I live in New Zealand and I just started a website which I also have hosted in New Zealand as novazeal.com and novazeal.co.nz. I am hoping to target clients overseas though as well as in New Zealand so I trying to decide whether to start a second website hosted in the US and point the .com domain to that website instead.

I have heard from friends in the States that a site I had hosted here in New Zealand was slow to access, so what I really need to do is get the time it takes for a traceroute to hop through a location in the US. A normal tracert from my computer here will hop through servers in NZ only, so I can't get the measure I am looking for by using a normal tracert. Does anyone know of an alternative I could use such as an application that forces hops through a distant ISP, or a proxy service that gives the time it takes to retrieve a page from a distant location.

Of course if anyone in the States is willing to run the trace for me and send me the hop time stats I would be most grateful. I could ask the friends I mentioned, but they are not particularly technical, so it would probably be a confusing thing to try to explain to them by email.

Était-ce utile?

La solution

There are web-based route tracing utilities, some of which are hosted in the US, that will show you the route and latency between that service and your site (at a point in time).

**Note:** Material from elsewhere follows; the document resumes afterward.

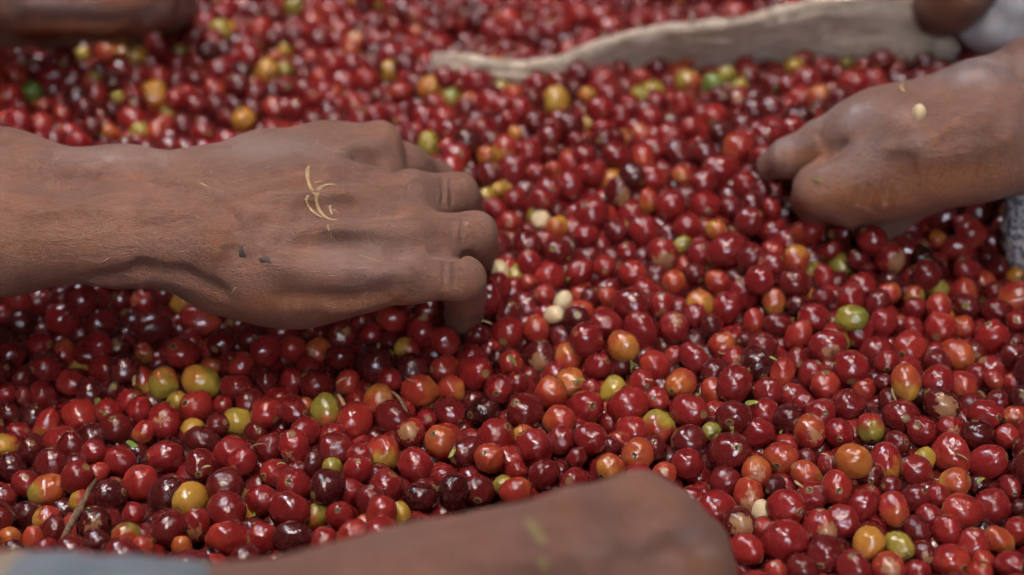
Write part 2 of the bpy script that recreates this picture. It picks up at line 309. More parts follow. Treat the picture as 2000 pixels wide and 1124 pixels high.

However, traceroute doesn't give you a full picture of the network latency effects to which you're subject: these days routers do all sorts of sophisticated traffic shaping and traceroute probes just won't be treated the same as your HTTP traffic even if you specify that probes should use TCP and port 80.

Not to mention that network latency itself is just a tiny piece of the puzzle. ISPs perform all sorts of cacheing using (sometimes transparent) HTTP proxies, from which you won't benefit unless/until your site is visited by their customers.